Siamo in un momento preciso della storia: quando le nuove tecnologie stanno trasformando i processi produttivi e anche i nuovi processi produttivi si devono adattare con conseguente riorganizzazione del tempo di lavoro e del modo di lavorare. In questa particolare situazione l’operaia, si avvicina prima ed entra in seguito in un movimento anarchico locale, alimentato dalla presenza di Pyotr (Alexei Evstratov), venuto dalla Russia come cartografo, ma in realtà convinto portatore di una nuova ideologia.

Come ha detto anche il regista l’idea parte da uno spunto autobiografico in quanto sua nonna produceva appunto il bilanciere degli orologi e molte altre donne della famiglia erano attive nelle fabbriche di orologi svizzere.

È un’opera (presentata al festival di Berlino con successo e premiata nella sezione Encounters) anomala e che all’apparenza può sembrare anche un poco respingente per il suo ritmo molto lento e l’uso di attori non professionisti che a volte è straniante. Eppure, ha anche un certo fascino nascosto e dato dalla successione di quadri fissi nei quali si svolge la storia costituita principalmente da dialoghi. Anche i protagonisti, spesso e volentieri, sono filmati in campo lungo e solo gli ingranaggi degli orologi godono di primissimi piani. Quasi a ricordarci ancora una volta il tempo che passa e l’importanza dell’industria orologiera per la Svizzera.

Come accennato, oltre alla questione temporale, abbiamo anche l’elemento politico che gioca un ruolo centrale nel film di Schäublin. E l’anarchia con le sue non regole, in qualche modo si contrappone alla precisione e al rigore che chiede la costruzione degli orologi. È un accostamento interessante che avrebbe meritato qualche sottolineatura in più e di uscire da un ermetismo a volte troppo alto e austero dell’opera.

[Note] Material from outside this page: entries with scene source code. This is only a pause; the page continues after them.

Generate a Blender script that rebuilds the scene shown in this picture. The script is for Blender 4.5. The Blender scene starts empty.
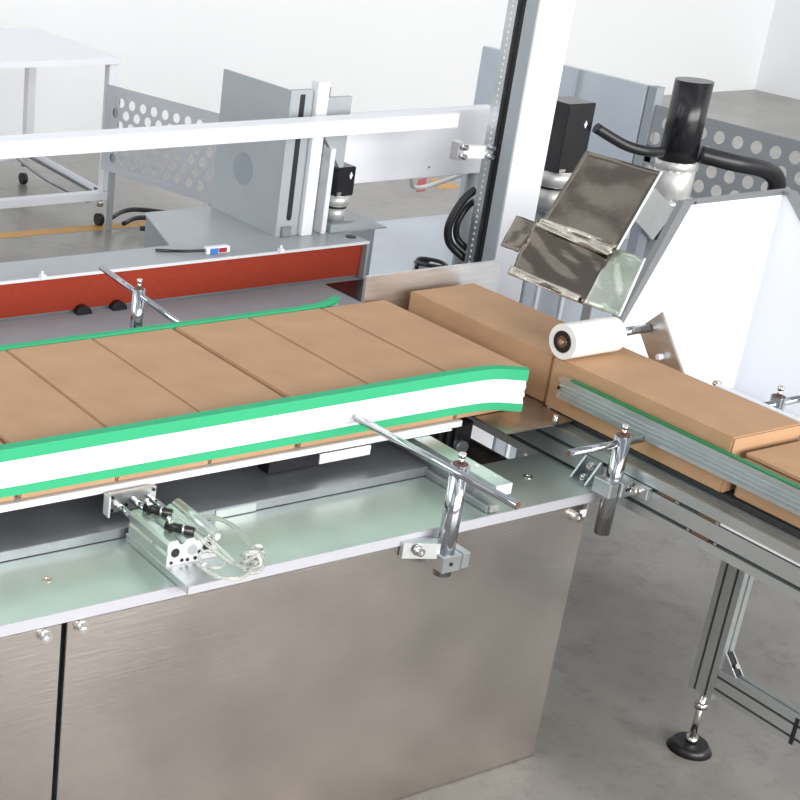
import bpy, bmesh, math, random
from mathutils import Vector, Matrix
random.seed(7)
SC = bpy.context.scene
COL = SC.collection
S, Z0 = 1.3, 0.190            # survey units to metres, survey height of the floor
def T(p): return Vector((p[0]*S, p[1]*S, (p[2]-Z0)*S))

# ---------------------------------------------------------------- materials
MATS = {}
def mat(name, col, rough=0.5, metal=0.0, bump=None, var=None, coat=0.0, spec=0.5, trans=0.0, aniso=0.0, alpha=1.0):
    """bump=(scale, strength, stretch xyz); var=(scale, amount, stretch xyz)"""
    m = bpy.data.materials.new(name); m.use_nodes = True
    nt = m.node_tree; b = nt.nodes['Principled BSDF']
    b.inputs['Base Color'].default_value = (*col, 1)
    b.inputs['Roughness'].default_value = rough
    b.inputs['Metallic'].default_value = metal
    b.inputs['Coat Weight'].default_value = coat
    b.inputs['Specular IOR Level'].default_value = spec
    b.inputs['Transmission Weight'].default_value = trans
    b.inputs['Anisotropic'].default_value = aniso
    b.inputs['Alpha'].default_value = alpha
    tc = nt.nodes.new('ShaderNodeTexCoord')
    def noise(scale, stretch, detail=6):
        mp = nt.nodes.new('ShaderNodeMapping'); mp.inputs['Scale'].default_value = stretch
        nt.links.new(tc.outputs['Object'], mp.inputs['Vector'])
        n = nt.nodes.new('ShaderNodeTexNoise'); n.inputs['Scale'].default_value = scale
        n.inputs['Detail'].default_value = detail
        nt.links.new(mp.outputs['Vector'], n.inputs['Vector'])
        return n
    if var:
        n = noise(var[0], var[2] if len(var) > 2 else (1,1,1))
        r = nt.nodes.new('ShaderNodeMix'); r.data_type = 'RGBA'
        a = var[1]
        r.inputs['A'].default_value = (*[c*(1-a) for c in col], 1)
        r.inputs['B'].default_value = (*[min(1, c*(1+a)) for c in col], 1)
        mr = nt.nodes.new('ShaderNodeMapRange'); mr.inputs['From Min'].default_value = .3; mr.inputs['From Max'].default_value = .7
        nt.links.new(n.outputs['Fac'], mr.inputs['Value'])
        nt.links.new(mr.outputs['Result'], r.inputs['Factor'])
        nt.links.new(r.outputs['Result'], b.inputs['Base Color'])
    if bump:
        n = noise(bump[0], bump[2] if len(bump) > 2 else (1,1,1))
        bp = nt.nodes.new('ShaderNodeBump'); bp.inputs['Strength'].default_value = bump[1]; bp.inputs['Distance'].default_value = .01
        nt.links.new(n.outputs['Fac'], bp.inputs['Height']); nt.links.new(bp.outputs['Normal'], b.inputs['Normal'])
    MATS[name] = m
    return m
CARD  = mat('kraft_board', (.46,.275,.15), .72, var=(9,.07), bump=(60,.03))
CARDE = mat('kraft_board_edge', (.62,.42,.26), .75, var=(30,.1))
WHITE = mat('white_paint', (.82,.83,.87), .45)
WHITG = mat('white_guard', (.80,.82,.86), .35)
GREYP = mat('grey_machine_paint', (.34,.37,.39), .38, var=(5,.06))
GREYD = mat('grey_shelf_paint', (.27,.30,.33), .45, var=(6,.06))
ALU   = mat('aluminium', (.62,.65,.66), .34, 1, var=(20,.05))
ALUW  = mat('bright_anodised_aluminium', (.86,.87,.88), .4, .35)
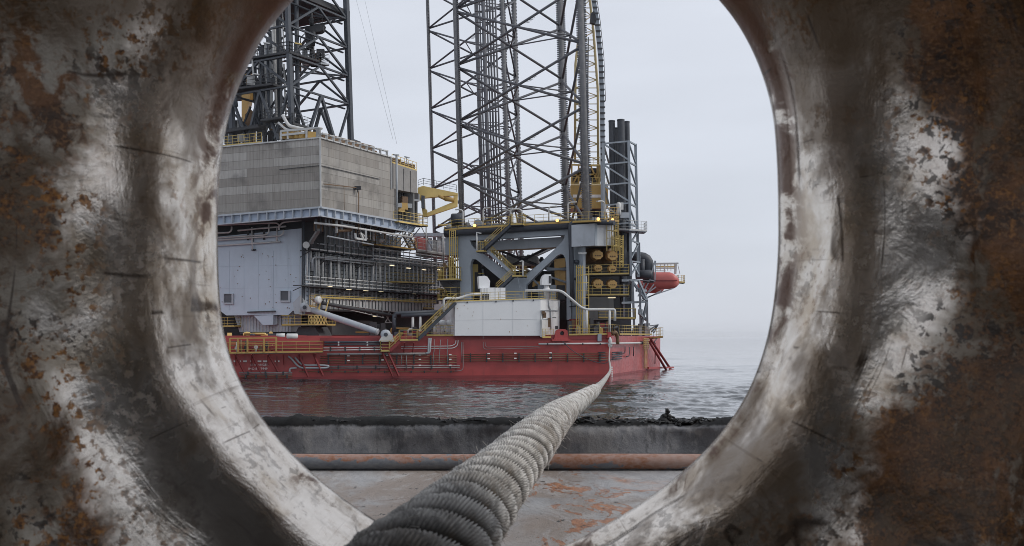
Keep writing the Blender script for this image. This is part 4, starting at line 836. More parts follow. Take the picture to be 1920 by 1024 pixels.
# gearboxes
GP = Pl(1090, 158, 1165, 157.5)
M_gear2 = paint('dark ochre drum paint', (.36, .20, .075), .45, .5, .15, .8)
def gear(px, py, rr, lab, off=.6):
    p = GP.at(px, py, off+.6); T = thing('jacking_gearbox', lab, 'gearbox', p, 'round jacking gearboxes on the right tower'); r = rr*p.y/F
    m = MB(); m.lathe(p-GP.n3*2.0-GP.u3*r*.45+UP*r*.1, GP.n3, [(0, r*1.0), (.4, r*1.2), (1.0, r*1.2), (1.1, r*.9), (1.5, r*.85)], 22); m.build('drum', M_gear2, T)
    m = MB(); 
    pts = []
    for k in range(32):
        t = k/32*2*math.pi; q = r*(1.0 if (k//2) % 2 else .90); pts.append(p+GP.u3*math.cos(t)*q*1.15+UP*math.sin(t)*q)
    m.slab(pts, -GP.n3*.7); f = m.build('cover', M_goldgear, T)
    m = MB()
    for dx in (-.42, 0, .42): m.lathe(p+GP.u3*dx*r*1.1-UP*.15*r+GP.n3*.0, GP.n3, [(0, r*.17), (.12, r*.17)], 10)
    m.build('hub_caps', M_brown, f)
for px, py, r, lab in ((1121, 478, 8.8, 'upper left round gearbox right under the jack house block'), (1149, 479.5, 8.4, 'upper right round gearbox right under the jack house block'),
                       (1122, 503, 6.8, 'left round gearbox behind the upper yellow gallery rail'), (1149, 504, 6.4, 'right round gearbox behind the upper yellow gallery rail'),
                       (1122, 532, 8.4, 'left round gearbox between the two yellow galleries'), (1149, 533, 7.8, 'right round gearbox between the two yellow galleries')):
    gear(px, py, r, lab)
m = MB(); m.lathe(GP.at(1108, 480, -3), UP, [(-1, .9), (.9, .9)], 14); m.lathe(GP.at(1138, 480, -3), UP, [(-1.2, .8), (1.2, .8)], 14); m.slab([GP.at(*p, -3.2) for p in ((1094, 466), (1158, 466), (1158, 494), (1094, 494))], -GP.n3*.4); tag(m.build('gear_casing', M_brown), 'brown gear casings behind the upper round gearboxes', 'gear casing')
gb = -GP.n3*3.5
platform('upper yellow gallery around the round gearboxes', 'gallery', [GP.at(1092, 515, 2), GP.at(1180, 513.5, 2)], gb, .35, 1.45, M_yel, M_yel, cat='gallery', step=1.35)
platform('lower yellow gallery under the round gearboxes', 'gallery', [GP.at(1093, 553.5, 2), GP.at(1180, 553, 2)], gb, .35, 1.5, M_yel, M_yel, cat='gallery', step=1.35)
platform('lowest yellow gallery above the machinery at the stern', 'gallery', [GP.at(1122, 596, 2), GP.at(1192, 597, 2)], gb, .3, 1.5, M_yel, M_yel, cat='gallery', step=1.2)
m = MB(); m.tube(GP.at(1099, 517, 2.2), GP.at(1099.5, 551, 2.2), .15); tag(m.build('support_post', M_steelw), 'pale post between the two yellow galleries', 'support post')
for i, (px, py, off, lab) in enumerate(((1147, 558.5, 0, 'glowing strip lamp under the lower yellow gallery'), (1092, 476, 3.5, 'pale lamp on a bracket beside the upper left gearbox'))):
    p = GP.at(px, py, off) if i == 0 else JA.at(px, py, 1.2); T = thing('strip_light', lab, 'lamp', p); m = MB(); m.beam(p-GP.u3*.6, p+GP.u3*.6, .2, .1); m.build('tube', M_tube if i == 0 else M_pipe, T); m = MB(); m.beam(p-GP.u3*.65+UP*.13, p+GP.u3*.65+UP*.13, .26, .12); m.build('housing', M_steelw, T)
def ladder_tower(label, plane, px0, px1, y0, y1, off, mat=M_yel, d=1.2, name='caged_ladder'):
    T = thing(name, label, 'ladder', plane.at((px0+px1)/2, y1, off)); m = MB()
    for px in (px0, px1):
        for dd in (0, d): m.beam(plane.at(px, y0, off)-plane.n3*dd, plane.at(px, y1, off)-plane.n3*dd, .13)
    m.build('posts', mat, T); m = MB(); zt, zb = plane.at(px0, y0, off).z, plane.at(px0, y1, off).z; z = zb+.3
    w = (plane.at(px1, y0, off)-plane.at(px0, y0, off)); xm = plane.at(px0, y0, off)+w*.3; xn = plane.at(px0, y0, off)+w*.7
    while z < zt: m.beam(Vector((xm.x, xm.y, z)), Vector((xn.x, xn.y, z)), .06); z += .33
    for q in (xm, xn): m.beam(Vector((q.x, q.y, zb)), Vector((q.x, q.y, zt)), .1)
    m.build('rungs', mat, T); z = zb+.8
    while z < zt:
        a = plane.at(px0, y0, off); b = plane.at(px1, y0, off); a.z = z; b.z = z; m = MB(); m.beam(a, b, .09); m.beam(a, a-plane.n3*d, .08); m.beam(b, b-plane.n3*d, .08); m.build('hoop', mat, T); z += 1.15
    return T
ladder_tower('tall yellow caged ladder down the left side of the galleries', JA, 1081, 1092, 498, 626, 2)
ladder_tower('yellow caged ladder at the upper right of the jack house', JB, 1151, 1160, 404, 470, 1.5)
ladder_tower('yellow ladder offset right of the jack house below the platform', JB, 1162, 1169, 441, 500, 1.5)
ladder_tower('yellow caged ladder on the left stub of the grey frame', FP, 843, 854, 432, 524, 1.5)
platform('rusty yellow balcony at the foot of the left caged ladder', 'balcony', [FP.at(819, 525, 2.5), FP.at(857, 524, 2.5)], -FP.n3*3, .3, 2.0, M_oran, M_yel, cat='balcony', step=1.1)
platform('lower yellow balcony beside the long stair head', 'balcony', [FP.at(820, 562, 1.5), FP.at(858, 560, 1.5)], -FP.n3*3, .25, 1.8, M_oran, M_yel, cat='balcony', step=1.2)
m = MB(); m.beam(FP.at(842, 530, 1.5), FP.at(858, 540, .5), .2); m.slab([FP.at(*p, 1) for p in ((824, 527), (859, 527), (859, 560), (832, 540))], -FP.n3*2); tag(m.build('bracket_panel', M_void), 'dark gusset below the rusty yellow balcony', 'gusset')
machinery('orange-brown winch gear behind the left caged ladder', FP, 822, 856, 480, 0, [M_brown, M_oran, M_yel, M_void], 14, ybase=524, depth=2.5)
machinery('dark clutter below the rusty yellow balcony', FP, 824, 858, 532, -1, [M_void, M_brown, M_yel], 10, ybase=560, depth=2.5)
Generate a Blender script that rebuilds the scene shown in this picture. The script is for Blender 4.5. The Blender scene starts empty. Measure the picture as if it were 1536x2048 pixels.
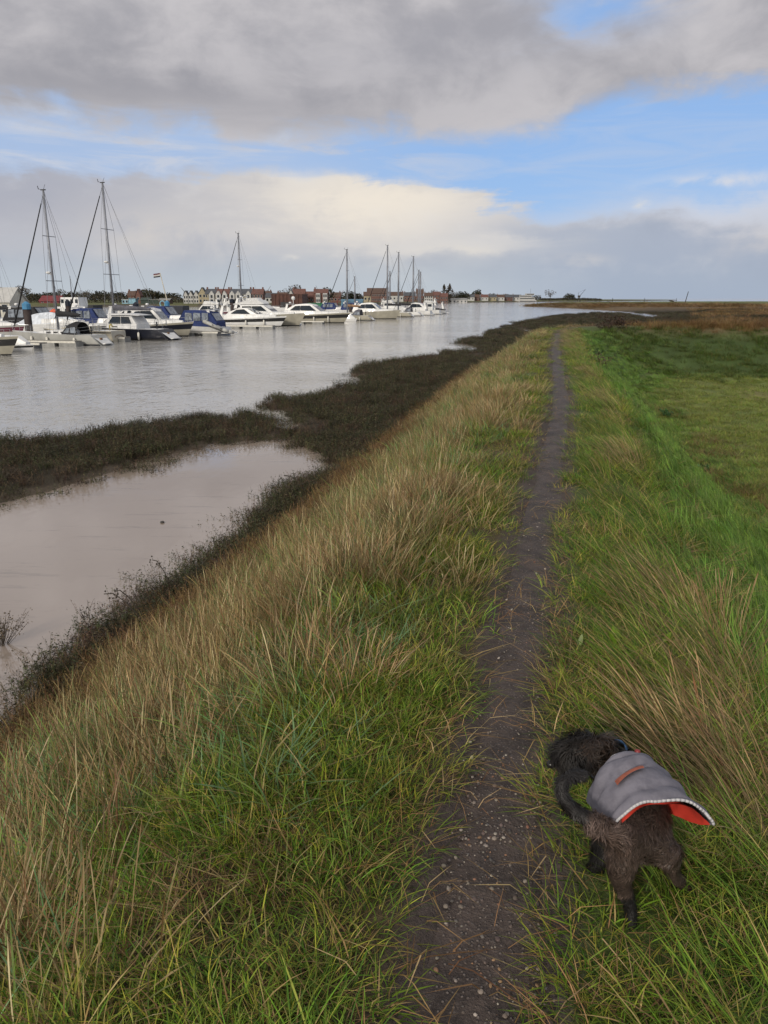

Il tutto viene immortalato da un’altra grande rivoluzione dell’epoca: la nascita della fotografia. Il terzo “incomodo” narrativo che si mette tra la politica e l’economia. Eccolo, il fattore culturale. L’arte che fissa nel tempo un momento storico, un’ideologia e un sistema produttivo in piena evoluzione. Alla fine è l’immagine che vince su tutto e tutti per questo film sul tempo che sembra fuori tempo.